“His Continued Detention Is Neither Moral Nor Legal,” Says Soltani’s Wife


Massoumeh Dehghan, wife of human rights lawyer and founding member of Defenders of Human Rights Center Abdolfattah Soltani, who has been inside Evin Prison’s Ward 209 for the past two months, spoke with the International Campaign for Human Rights in Iran about her husband’s condition.

“Last Thursday I was able to see Mr. Soltani for about ten minutes. He had lost some weight and was complaining about remaining in prison in a state of limbo. It is really unfair to keep someone in prison for a long time and tell him that ‘it takes a long time to read his case file.’ If they have a reason for his detention, they must present it to the court as soon as possible. Continuing this situation is neither moral nor legal,” said Dehghan.

Abdolfattah Soltani was arrested on the afternoon of 10 September 2011. Throughout his career, Soltani has represented many prisoners of conscience such as Akbar Ganji and Haleh Esfandiari, as well as the families of Zahra Kazemi and Zahra Baniyaghoub, who died under suspicious circumstances while in detention. Soltani was previously arrested in 2009, and was released after two months in prison.

Dehghan told the Campaign that her husband’s case has been forwarded to Branch 26 of Tehran Revolutionary Court, adding, “We expect that Mr. Soltani and his lawyer are allowed to read the case file. I also expect his case will be forwarded to a qualified, fair, and impartial branch, and that the legal process of his case is expedited as he has been in prison for two months without clarification of his situation, and his life and work have been disrupted.

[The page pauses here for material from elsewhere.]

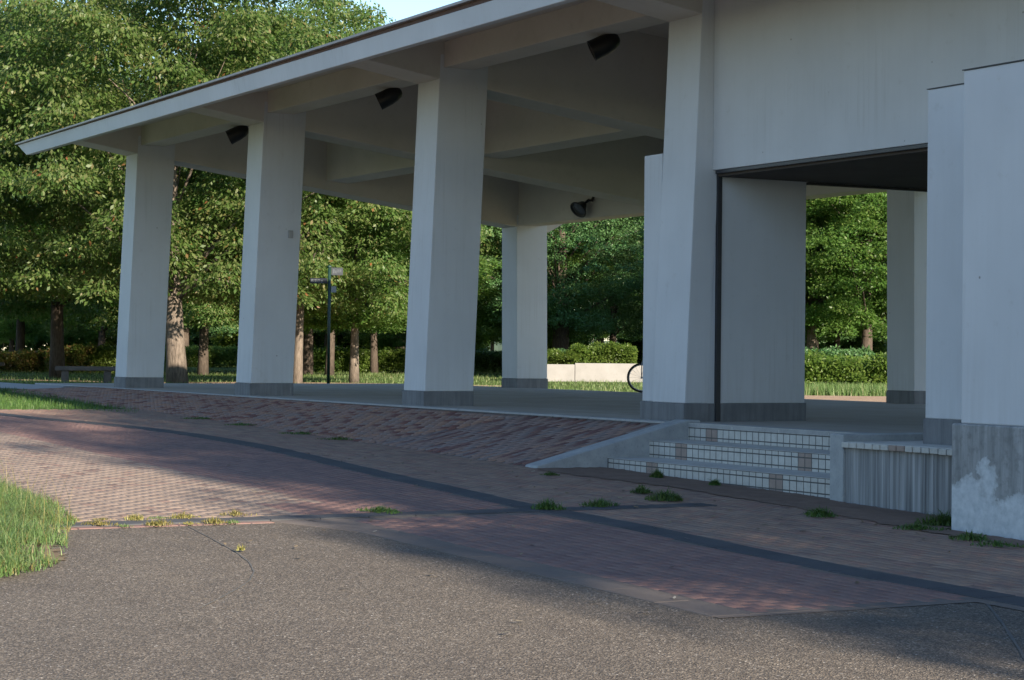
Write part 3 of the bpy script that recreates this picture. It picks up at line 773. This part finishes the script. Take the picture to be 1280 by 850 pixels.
ROW2 = [(-70, 63, 'olive', 1.0, 'olive-leaved tree at the left edge of the picture, trunk outside it'),
 (-25, 82, 'green', 1.25, 'bright green tree reaching in from the left edge behind the olive-leaved one'),
 (25, 92, 'olive2', 1.15, 'tall tree with a dark trunk at the far left, left of the bench'),
 (178, 92, 'green', 1.2, 'green tree hidden behind the far left column'),
 (305, 92, 'olive', 1.15, 'olive-leaved tree above the roof tip, trunk behind the second column'),
 (385, 90, 'olive2', 1.18, 'tall olive-leaved tree whose top meets the sky above the roof'),
 (335, 104, 'green', 1.6, 'tallest green tree above the roof, trunk behind the second column'),
 (468, 97, 'olive2', .98, 'dark-trunked tree just right of the small layered tree'),
 (560, 104, 'green', 1.0, 'green tree mostly hidden by the nearest free column'),
 (615, 118, 'layered', 1.2, 'pale layered tree between the nearest free column and the back column'),
 (655, 98, 'green', .9, 'green tree mostly hidden by the back column'),
 (765, 104, 'dark', .95, 'dark tree behind the longer white planter'),
 (808, 112, 'green', 1.1, 'green tree mostly hidden by the low wing wall of the pier'),
 (860, 96, 'dark', .95, 'dark tree hidden behind the stair pier'),
 (1045, 82, 'green', 1.0, 'green tree in the middle of the gap in the right-hand passage'),
 (1122, 78, 'layered', 1.2, 'layered tree half hidden by the back column in the passage'),
 (960, 80, 'green', 1.0, 'green tree hidden behind the inner wall of the passage'),
 (1180, 84, 'green', 1.0, 'green tree hidden behind the white wing wall')]
for i, (px, d, k, s, lab) in enumerate(ROW2):
    tree(px, d, k, s, i * 1.7, lab, G2, ts=.6)
L3 = 'far tree along the edge of the park'
rt = random.Random(9)
for i in range(26):
    px = -160 + i * 56 + rt.uniform(-14, 14)
    if 585 < px < 632: continue
    tree(px, rt.uniform(128, 165), rt.choice(['dark', 'green', 'olive2', 'dark']), rt.uniform(.8, 1.15), rt.uniform(0, 6), L3, G3)
# trees outside the frame on the right whose shade falls over the forecourt
for i, (x, y, k, s, zs) in enumerate([(28.5, .5, 'shade', 1.0, 1.3), (30, 9, 'dark', 1.05, 1.4), (36, 1.1, 'shade', 1.05, 1.62), (37, 10.5, 'olive2', 1.1, 1.4), (45, 2.0, 'olive2', 1.1, 1.6), (46, 10, 'dark', 1.1, 1.65), (41, -.3, 'shade', .74, 2.6)]):
    tree(0, 0, k, s, i * 2.1, 'tall tree out to the right of the hall', 'trees out to the right of the hall', (x, y), zs)

def bush(name, px, dist, w, d, h, leafm, label, group, cat='bush', n=9000, size=.11, loc=None, zb=None, lump=.3, rot=None):
    p = at(px, dist) if loc is None else Vector((loc[0], loc[1], 0)); z = (g(p.x, p.y) - .07) if zb is None else zb
    rng = np.random.default_rng(abs(hash((round(px), round(dist)))) % 99991 if False else int(px * 7 + dist * 13) % 99991)
    k = max(8, int(w * d * 7)); C = np.stack([rng.uniform(-w/2, w/2, k), rng.uniform(-d/2, d/2, k), h * rng.uniform(.3, .78, k)], 1)
    rad = rng.uniform(.7, 1.2, k) * lump
    C[:, 2] = np.minimum(C[:, 2], h - rad * .6)
    npp = np.full(k, max(30, n // k)); V, F = leaf_cloud(C, rad, npp, size, .1, rng, .85)
    # leaves filling the body down to the ground
    m = n; q = np.stack([rng.uniform(-w/2, w/2, m), rng.uniform(-d/2, d/2, m), h * .85 * rng.uniform(0, 1, m) ** .8], 1)
    e1 = rng.normal(size=(m, 3)); e1 /= np.linalg.norm(e1, axis=1)[:, None]; e2 = np.cross(e1, rng.normal(size=(m, 3))); e2 /= np.linalg.norm(e2, axis=1)[:, None]
    s_ = size * rng.uniform(.6, 1.2, m)[:, None]
    V2 = np.stack([q, q + e1 * s_ * .5 + e2 * s_ * .27, q + e1 * s_, q + e1 * s_ * .5 - e2 * s_ * .27], 1).reshape(-1, 3)
    V = np.concatenate([V, V2]); F = np.arange(len(V)).reshape(-1, 4)
    e = empty(name, (p.x, p.y, z), label, cat, group); e.rotation_euler = (0, 0, math.atan2(RX.y, RX.x) if rot is None else rot)
    link('foliage', fast_mesh('foliage', V, F, leafm), e)
    mb = MB()
    for i in range(5):
        a = Vector((rng.uniform(-w/3, w/3), rng.uniform(-d/4, d/4), 0)); mb.tube([a, a + Vector((rng.uniform(-.1, .1), rng.uniform(-.1, .1), h * .7))], [.03, .012], 5)
    me = D.meshes.new('stem'); me.from_pydata(mb.v, [], mb.f); me.materials.append(BARK_D); link('stem', me, e)
    return e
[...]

This treatment is not moral, based on Sharia, or legal.”

Dehghan also spoke about the personal items that were confiscated during Soltani’s arrest, saying, “Things we urgently need, such as ATM cards, Mr. Soltani’s automobile registration card, keys to his law offices, and even my personal educational CDs and family albums have not been returned yet. Despite orders from the court to return our personal items, I don’t know why they have not yet returned anything to us.”

“I expect my husband’s family and lawyers to be allowed to visit with him. The family is also entitled to in-person visits. These are our minimum requests. Based on Iranian laws and citizen’s rights, each prisoner should have these rights,” she added.